Durante o evento, o Ministério de Empreendedorismo, Microempresa e Pequena Empresa (MEMP) destacou como as micro e pequenas empresas (MPEs) são cruciais para alavancar o desenvolvimento sustentável e a preservação da biodiversidade. O painel “Micro e Pequenas Empresas, Cooperativismo e Bioeconomia: o Caminho para a Valorização da Sociobiodiversidade”, realizado no Museu do Amanhã, enfatizou:
- Sustentabilidade como estratégia de negócio: Pequenos negócios podem liderar práticas que preservem os recursos naturais enquanto geram valor econômico.
- Incentivos e capacitação: Apoio governamental e formação empreendedora são essenciais para incorporar modelos sustentáveis.
- Colaboração como motor de transformação: Parcerias entre cooperativas e empresas amplificam impactos ambientais positivos e promovem inclusão social.
Marcelo Strama, do MEMP, destacou que as MPEs são agentes de mudança, conectando a conservação ambiental ao desenvolvimento local.

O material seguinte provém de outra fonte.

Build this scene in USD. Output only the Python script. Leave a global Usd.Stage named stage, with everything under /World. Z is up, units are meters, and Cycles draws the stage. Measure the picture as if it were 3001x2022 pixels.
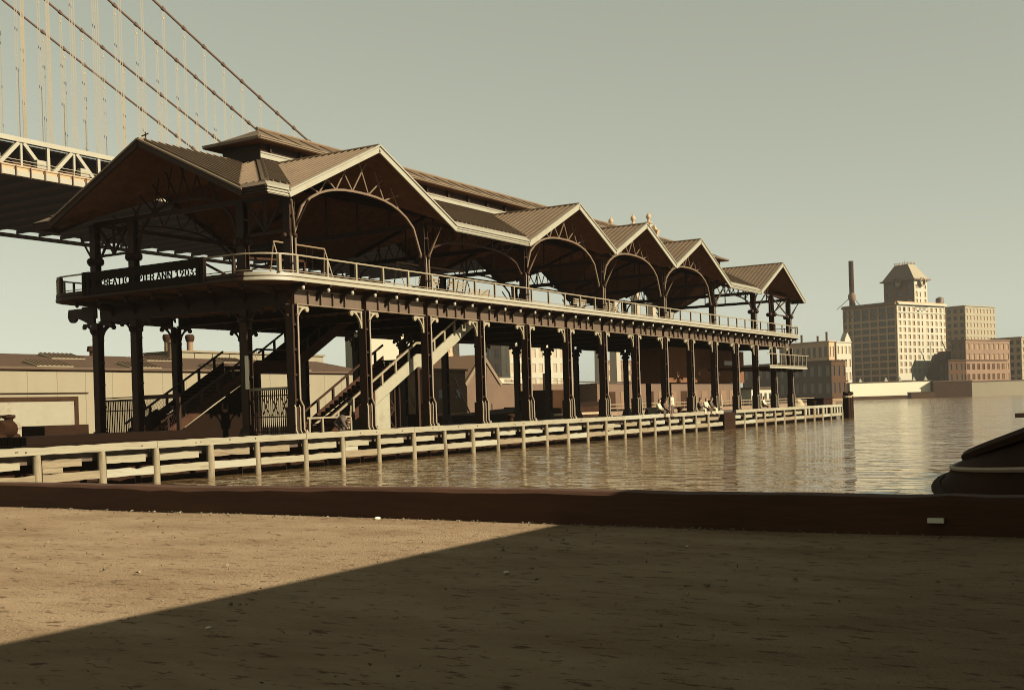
import math, random
import numpy as np
import trimesh
import usdkit, meshkit
from shapely.geometry import Polygon, LineString, box as sbox
from shapely import affinity
from shapely.ops import unary_union
from pxr import Usd, UsdGeom, UsdLux, UsdShade, Gf, Sdf

stage = Usd.Stage.CreateInMemory()
UsdGeom.SetStageUpAxis(stage, UsdGeom.Tokens.z)
UsdGeom.SetStageMetersPerUnit(stage, 1.0)
world = UsdGeom.Xform.Define(stage, '/World')
stage.SetDefaultPrim(world.GetPrim())
UsdGeom.Scope.Define(stage, '/World/Looks')
rng = random.Random(7)

# ---------------------------------------------------------------- camera, sky, sun, exposure
CAM = np.array([-37.645, -34.274, 1.168])
YAW, PITCH, ROLL = math.radians(30.589), math.radians(-0.097), math.radians(-1.783)
F_PX, PPX, PPY, PW, PH = 3326.6, 1554.3, 1194.6, 3001.0, 2022.0
fw = np.array([math.cos(YAW) * math.cos(PITCH), math.sin(YAW) * math.cos(PITCH), math.sin(PITCH)])
rt = np.array([math.sin(YAW), -math.cos(YAW), 0.0])
up = np.cross(rt, fw)
rt2 = math.cos(ROLL) * rt + math.sin(ROLL) * up
up2 = -math.sin(ROLL) * rt + math.cos(ROLL) * up
cam = UsdGeom.Camera.Define(stage, '/World/camera')
cam.AddTransformOp().Set(Gf.Matrix4d(*rt2, 0, *up2, 0, *(-fw), 0, *CAM, 1))
cam.CreateHorizontalApertureAttr(36.0)
cam.CreateVerticalApertureAttr(36.0 * 689 / 1024)
cam.CreateFocalLengthAttr(36.0 * F_PX / PW)
cam.CreateHorizontalApertureOffsetAttr((PW / 2 - PPX) / PW * 36.0)
cam.CreateVerticalApertureOffsetAttr((PPY - PH / 2) / PW * 36.0)
cam.CreateClippingRangeAttr(Gf.Vec2f(0.05, 20000))
cam.CreateExposureAttr(1.76)

SUN_EL = math.radians(27.0)
SUN_AZ = math.radians(2.0)                     # from -Y towards +X
SUN = np.array([math.sin(SUN_AZ) * math.cos(SUN_EL), -math.cos(SUN_AZ) * math.cos(SUN_EL), math.sin(SUN_EL)])
sun = UsdLux.DistantLight.Define(stage, '/World/sun')
sun.CreateNormalizeAttr(True)
sun.CreateIntensityAttr(1.25)
sun.CreateAngleAttr(0.5)
sun.CreateColorAttr(Gf.Vec3f(1.0, 0.90, 0.70))
zz = SUN / np.linalg.norm(SUN)
xx = np.cross([0, 0, 1.0], zz); xx /= np.linalg.norm(xx)
yy = np.cross(zz, xx)
sun.AddTransformOp().Set(Gf.Matrix4d(*xx, 0, *yy, 0, *zz, 0, 0, 0, 60, 1))

SKY_STRENGTH = 0.074
dome = UsdLux.DomeLight.Define(stage, '/World/sky')
dome.CreateIntensityAttr(1.0)
sky_mat = usdkit.material(stage, '/World/Looks/sky_material', {
    'sky': ('sky_texture', {'sky_type': 'single_scattering', 'sun_disc': False, 'sun_elevation': SUN_EL,
                            'sun_rotation': math.atan2(SUN[0], SUN[1]), 'air_density': 1.0, 'aerosol_density': 1.15, 'altitude': 10.0}),
    'soft': ('gamma', {'gamma': 0.50}),
    'bw': ('rgb_to_bw', {}),
    'tone': ('mix', {'mix_type': 'multiply', 'fac': 1.0, 'color2': (0.99, 1.05, 0.85)}),
    'bg': ('background_shader', {'strength': SKY_STRENGTH})},
    [('sky.color', 'soft.color'), ('soft.color', 'bw.color'), ('bw.val', 'tone.color1'), ('tone.color', 'bg.color')], surface='bg.background')
UsdShade.MaterialBindingAPI.Apply(dome.GetPrim()).Bind(sky_mat)
dome.GetPrim().SetCustomDataByKey('kind', 'structure')

# ---------------------------------------------------------------- helpers
_count = {}
def numbered(parent, name):
    k = (parent, name)
    n = _count.get(k, 0)
    _count[k] = n + 1
    return name if n == 0 else f'{name}_{n:03d}'

def ppath(parent):
    return '/World' if parent is None else str(parent.GetPath())

def tag(p, label=None, cat=None, group=None, kind=None):
    for k, v in (('label', label), ('category', cat), ('group', group), ('kind', kind)):
        if v:
            p.SetCustomDataByKey(k, v)
    return p

def empty(name, label=None, cat=None, loc=(0, 0, 0), rotz=0.0, group=None, parent=None):
    pp = ppath(parent)
    x = UsdGeom.Xform.Define(stage, f'{pp}/{numbered(pp, name)}')
    if any(loc) or rotz:
        x.AddTranslateOp().Set(Gf.Vec3d(*map(float, loc)))
        x.AddRotateZOp().Set(float(math.degrees(rotz)))
    return tag(x.GetPrim(), label, cat, group)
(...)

A inovação digital também foi protagonista. A plataforma G20 Social Participativo permitiu que cidadãos e organizações de todo o mundo contribuíssem para a formulação de políticas públicas. Por meio de enquetes, envio de propostas e organização de atividades autogestionadas, a iniciativa trouxe acessibilidade e pluralidade ao debate global.
Com conteúdos em vários idiomas e ferramentas inclusivas, a plataforma reafirma o papel do Brasil como líder de um fórum participativo e equitativo.
O G20 Social demonstrou que a união entre governos, sociedade civil e pequenos empreendimentos é essencial para enfrentar os desafios globais. Ele não será lembrado apenas pelos documentos elaborados, mas pelas histórias que emocionaram e pelos passos dados em direção a uma governança mais inclusiva.
O Brasil mostrou ao mundo que é possível colocar o povo no centro das discussões, transformando espectadores em protagonistas. Como destacou o presidente Lula, “este é o momento de agir com determinação e solidariedade”.
O exemplo está lançado. O legado do G20 Social é um convite para que o futuro da governança global seja construído por todos e para todos. Afinal, um mundo mais justo e sustentável começa quando os líderes ouvem as vozes das ruas, das comunidades e das periferias. O Brasil demonstrou que esse caminho não só é possível, como necessário.